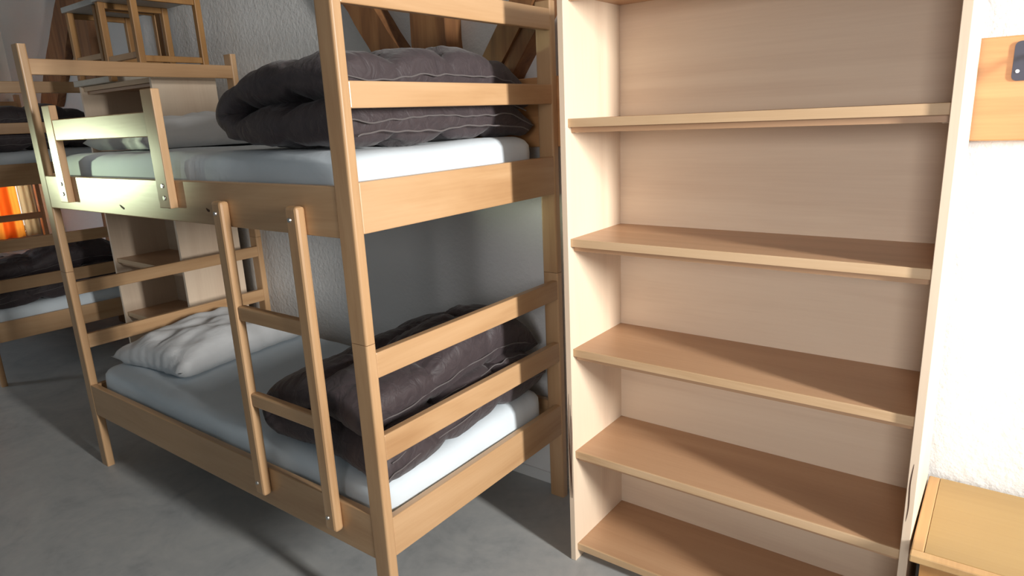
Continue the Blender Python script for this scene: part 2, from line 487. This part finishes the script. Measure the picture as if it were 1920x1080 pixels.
ml = mat_obj(0.327, 0.500, 8, 'pale blue sheeted mattress on the lower bunk of the front bed')
def to2(o, label):
    c = copy_tree(o, None)
    c.matrix_world = M2 @ o.matrix_basis
    c['label'] = label
    return c
to2(mu, 'sheeted mattress on the upper bunk of the far left bed')
to2(ml, 'sheeted mattress on the lower bunk of the far left bed')

# ---------------------------------------------------------------- pillows
def pillow_bm(sx, sy, h, seed, pinch=0.42):
    bm = bmesh.new(); n = 44
    def side(sgn):
        g = []
        for i in range(n+1):
            row = []
            for j in range(n+1):
                a = -1+2*i/n; b = -1+2*j/n
                ea = 1-abs(a)**3.0; eb = 1-abs(b)**3.0
                hh = max(0, ea*eb)**pinch
                # pinched corners
                x = a*sx*(1-0.06*(1-abs(b))*0 - 0.07*(1-b*b)*(abs(a)**4))
                y = b*sy*(1-0.09*(1-a*a)*(abs(b)**4))
                w = noise.noise(Vector((a*2.2+seed, b*2.2, 0)))*0.28 + noise.noise(Vector((a*6+seed, b*4, 2)))*0.10
                edge = noise.noise(Vector((a*5, b*5, seed)))*0.012
                z = sgn*h*hh*(1+w*(1 if sgn > 0 else 0.2))
                if sgn < 0: z = max(z, -h*0.34)
                # radial creases from the corners
                ang = math.atan2(b, a)
                fold = noise.noise(Vector((ang*2.6, seed, 0.3)))+0.6*noise.noise(Vector((ang*7, seed, math.hypot(a, b)*2)))
                z += 0.013*fold*hh*min(1, a*a+b*b)*(1 if sgn > 0 else 0.2)
                row.append((x+edge*(abs(a) > .6), y+edge*(abs(b) > .6), z))
            g.append(row)
        return g
    top, bot = side(1), side(-1)
    vt = [[bm.verts.new(p) for p in row] for row in top]
    vb = [[vt[i][j] if i in (0, n) or j in (0, n) else bm.verts.new(bot[i][j]) for j in range(n+1)] for i in range(n+1)]
    for i in range(n):
        for j in range(n):
            bm.faces.new((vt[i][j], vt[i+1][j], vt[i+1][j+1], vt[i][j+1]))
            bm.faces.new((vb[i][j], vb[i][j+1], vb[i+1][j+1], vb[i+1][j]))
    return bm
def pillow(loc, rot, sx, sy, h, seed, label):
    o = obj('pillow', pillow_bm(sx, sy, h, seed), PILLOWM, smooth=True)
    o.location = loc; o.rotation_euler = rot
    return tag(o, label, 'pillow')
pl = pillow((-1.71, -0.51, 0.547), (0.0, 0.0, 0.10), 0.27, 0.36, 0.105, 2.0, 'crumpled white pillow on the lower bunk of the front bed')
pu = pillow((-1.72, -0.44, 1.518), (0.0, 0.0, 0.02), 0.27, 0.37, 0.10, 7.0, 'white pillow on the upper bunk of the front bed beside the dark duvet')
to2(pl, 'white pillow on the lower bunk of the far left bed')

# ---------------------------------------------------------------- duvets
def smooth_path(pts, n):
    """Catmull-Rom resampling of an (x,z) polyline"""
    P = [Vector(p) for p in pts]; out = []
    P = [2*P[0]-P[1]] + P + [2*P[-1]-P[-2]]
    segs = len(P)-3
    for i in range(n+1):
        t = i/n*segs; k = min(int(t), segs-1); t -= k
        a, b, c, d = P[k:k+4]
        out.append(0.5*((2*b)+(c-a)*t+(2*a-5*b+4*c-d)*t*t+(3*b-a-3*c+d)*t**3))
    return out
def duvet_bm(path, H, y0, y1, warp, qs, qt, seed, ns=150, nt=84):
    bm = bmesh.new()
    P = smooth_path(path, ns)
    Nn = []
    for i in range(ns+1):
        t = (P[min(i+1, ns)]-P[max(i-1, 0)]).normalized()
        Nn.append(Vector((-t.y, t.x)))
    # arc length
    S = [0]
    for i in range(ns): S.append(S[-1]+(P[i+1]-P[i]).length)
    tot = S[-1]
    def q(i, j, sg):
        s = S[i]/tot; t = j/nt
        es = min(1, max(0, 1-abs(2*s-1)**26))**0.5
        et = min(1, max(0, 1-abs(2*t-1)**7))**0.5
        a1 = qs*s + 0.10*noise.noise(Vector((t*3, seed, s)))
        a2 = qt*t + 0.14*noise.noise(Vector((s*4, seed, 5)))
        d1 = abs(a1-round(a1))*tot/qs
        d2 = abs(a2-round(a2))*abs(y1-y0)/qt
        if round(a1) in (0, qs): d1 = 1
        if round(a2) in (0, qt): d2 = 1
        puff = 1-0.40*math.exp(-d1/0.030)-0.40*math.exp(-d2/0.030)
        g = 0.10*math.exp(-d1/0.05)*noise.noise(Vector((t*38, s*9, seed)))+0.10*math.exp(-d2/0.05)*noise.noise(Vector((t*7, s*60, seed)))
        g += 0.10*math.exp(-(1-abs(2*t-1))/0.10)*noise.noise(Vector((t*4, s*48, seed+9)))
        x, z = P[i].x, P[i].y
        y = y0+(y1-y0)*t
        w = noise.noise(Vector((x*11+seed, y*11, z*9+sg)))*0.13+noise.noise(Vector((x*26+seed, y*30, z*20)))*0.05
        h = H*1.06*es*et*puff*(1+w+g*1.8)
        px = x+Nn[i].x*h*sg; pz = z+Nn[i].y*h*sg
        yy = y + 0.018*noise.noise(Vector((x*4, z*5, seed+t)))*(1 if abs(2*t-1) > .7 else 0.4)
        return warp(px, yy, pz)
    A = [[None]*(nt+1) for _ in range(ns+1)]; B = [[None]*(nt+1) for _ in range(ns+1)]
    for i in range(ns+1):
        for j in range(nt+1):
            A[i][j] = bm.verts.new(q(i, j, 1))
            B[i][j] = A[i][j] if (i in (0, ns) or j in (0, nt)) else bm.verts.new(q(i, j, -1))
    for i in range(ns):
        for j in range(nt):
            bm.faces.new((A[i][j], A[i+1][j], A[i+1][j+1], A[i][j+1]))
            try: bm.faces.new((B[i][j], B[i][j+1], B[i+1][j+1], B[i+1][j]))
            except ValueError: pass
    return bm
def duvet(path, H, y0, y1, warp, qs, qt, seed, label, pipes):
    o = obj('duvet', duvet_bm(path, H, y0, y1, warp, qs, qt, seed), DUVETM, smooth=True)
    tag(o, label, 'duvet')
    for (x, z, ya, yb, amp, k) in pipes:
        bm = bmesh.new()
        pts = []
        for i in range(70):
            t = i/69; y = ya+(yb-ya)*t
            pts.append(warp(x+0.004*math.sin(k*t*9+k), y, z+amp*0.6*math.sin(t*13+k*3)+amp*1.3*noise.noise(Vector((t*13, k, 0)))))
        tube(bm, pts, 0.0022, 6)
        p = obj('piping', bm, PIPING, o, smooth=True, label='pale grey piping along the duvet edge')
        KIDS.setdefault(o.name, []).append(p)
    return o
# upper duvet: folded in half, the fold to the left, the layers' edges to the right
def warp_u(x, y, z):
    t = (y+WB)/WB             # 0 front .. 1 wall
    zz = z
    s = max(0, min(1, (x+0.72)/0.5))        # lower towards the fold
    top = max(0, z-1.50)/0.23
    zz -= top*(1-s)**1.6*0.05
    zz -= top*0.05*max(0, t-0.72)/0.28
    zz -= top*0.03*math.sin(t*8)*0.35
    xx = x
    if t > 0.80 and x > -0.22:
        e2 = min(1, (t-0.80)/0.12)*min(1, (x+0.22)/0.12)
        zz -= 0.03*e2
    if z < 1.545:           # lower edge sags in waves over the mattress edge
        e = max(0, min(1, (-0.93-y+0.045)/0.06))
        zz -= 0.022*e
    return Vector((xx, y, zz))
pathU = [(-0.075, 1.556), (-0.25, 1.556), (-0.42, 1.556), (-0.56, 1.562), (-0.625, 1.59), (-0.615, 1.64), (-0.52, 1.672), (-0.38, 1.682), (-0.22, 1.682), (-0.07, 1.672)]
du = duvet(pathU, 0.076, -0.945, -0.045, warp_u, 5, 4, 3.3, 'folded dark brown quilted duvet on the upper bunk of the front bed',
           [(-0.066, 1.556, -0.93, -0.06, 0.007, 1), (-0.052, 1.520, -0.90, -0.12, 0.006, 2), (-0.060, 1.600, -0.88, -0.12, 0.006, 4), (-0.063, 1.672, -0.93, -0.06, 0.008, 3)])
# lower duvet: thrown in a heap, rising towards the wall
def warp_l(x, y, z):
    t = (y+WB)/WB
    k = max(0, z-0.52)/0.24
    zz = z + k*0.085*math.exp(-((x+0.14)/0.30)**2-((t-0.66)/0.30)**2)
    s = max(0, min(1, (x+0.72)/0.42))
    zz -= k*(1-s)**1.3*0.07
    zz -= k*0.06*max(0, t-0.8)/0.2
    e = max(0, min(1, (-0.90-y)/0.05))
    zz -= 0.03*e*(1-k)
    xx = x - 0.10*t*(1-s)
    if x > -0.13 and z < 0.62:
        e3 = min(1, (x+0.13)/0.08)*max(0, 1-max(0, t-0.12)/0.42)
        zz -= 0.040*e3; xx += 0.008*e3
    return Vector((xx, y, zz))
pathL = [(-0.045, 0.570), (-0.25, 0.580), (-0.40, 0.580), (-0.53, 0.588), (-0.60, 0.62), (-0.59, 0.672), (-0.49, 0.70), (-0.36, 0.71), (-0.22, 0.705), (-0.09, 0.675)]
dl = duvet(pathL, 0.075, -0.944, -0.06, warp_l, 4, 3, 9.1, 'rumpled dark brown quilted duvet on the lower bunk of the front bed',
           [(-0.044, 0.570, -0.94, -0.08, 0.002, 1.5), (-0.052, 0.600, -0.90, -0.15, 0.006, 2), (-0.088, 0.675, -0.92, -0.10, 0.003, 3), (-0.070, 0.640, -0.90, -0.15, 0.006, 5)])
to2(du, 'folded dark brown duvet on the upper bunk of the far left bed')
to2(dl, 'dark brown duvet on the lower bunk of the far left bed')

# ---------------------------------------------------------------- tall shelf
def make_shelf(name, label, w, d, levels, top, sw=0.02, inset=0.014, slivers=False, batten_d=0.29):
    t = thing(name, label, 'shelf')
    KIDS.setdefault(t.name, [])
    zt = top
    box('side_panel', (0, sw, 0, d, 0, zt), PLY[2], t, bev=0.0012)
    box('side_panel', (w-sw, w, 0, d, 0, zt), PLY[2], t, bev=0.0012)
    box('back_panel', (sw, w-sw, d-0.006, d, 0.02, zt-0.01), PLY[0], t, bev=0)
    bt = 0.024
    for i, z in enumerate(levels+[zt-0.002]):
        bm = bmesh.new()
        bx(bm, sw+0.0005, w-sw-0.0005, inset+0.006, d-0.0065, z-bt, z)
        b = obj('shelf_board', bm, SHELFTOP, t)
        box('edge_strip', (sw+0.0005, w-sw-0.0005, inset, inset+0.006, z-bt-0.001, z+0.0005), EDGE, b, bev=0.001)
        if i:
            box('support_rail', (sw+0.0005, w-sw-0.0005, inset+0.018, inset+0.034, z-bt-0.017, z-bt-0.0015), SHELFTOP, t, bev=0)
        if i and i < len(levels):
            for xa, xb in ((sw, sw+0.018), (w-sw-0.018, w-sw)):
                box('batten', (xa, xb, inset+0.035, inset+0.035+batten_d*d/0.35, z-bt-0.020, z-bt-0.0005), PLY[1], t, bev=0.003)
    box('kick_board', (sw, w-sw, inset+0.045, inset+0.060, 0, levels[0]-bt-0.0005), PLY[0], t, bev=0.001)
    if slivers:
        # torn splinters and dark splits on the front edges of the side panels
        rnd = random.Random(5)
        for (x0, z0, z1, n) in ((0.0035, 0.25, 0.64, 3), (w-sw+0.006, 0.52, 0.68, 1)):
            for k in range(n):
                xa = x0+k*0.0045+0.001
                bm = bmesh.new(); m = 14; pf = []; pb = []
                for i in range(m+1):
                    s = i/m; zz = z0+(z1-z0)*s*(1-0.1*k)
                    wd = 0.0014*math.sin(PI*s)**0.5+0.0002
                    cx = xa+0.0015*math.sin(s*7+k)+0.003*(s-0.5)
                    pf.append((cx-wd, zz)); pb.append((cx+wd, zz))
                prism(bm, [(a, -0.0004-0.0002*k, b) for a, b in pf+pb[::-1]], (0, 0.003, 0))
                obj('splinter', bm, DARKWOOD, t, label='dark split in the front edge')
    return t
LV = [0.063, 0.426, 0.7962, 1.164, 1.5318]
shelf = make_shelf('bookshelf', 'tall empty plywood shelf with five compartments standing at the bunk foot', 1.0142, 0.350, LV, 1.908, slivers=True)
shelf.location = (0.2319, -0.3514, 0); shelf.rotation_euler = (0, 0, -0.0079)
cab = make_shelf('open_cabinet', 'lower open plywood cabinet between the two bunk beds with stools on top', 0.862, 0.350, [0.09, 0.459, 0.806, 1.175, 1.50], 1.828, batten_d=0.26)
cab.location = (-3.082, -0.352, 0)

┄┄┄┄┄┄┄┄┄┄

### [Written problem]
For the listing above, give the number of lines in which the string "from" occurs, and nothing else.

### [Complete answer]
2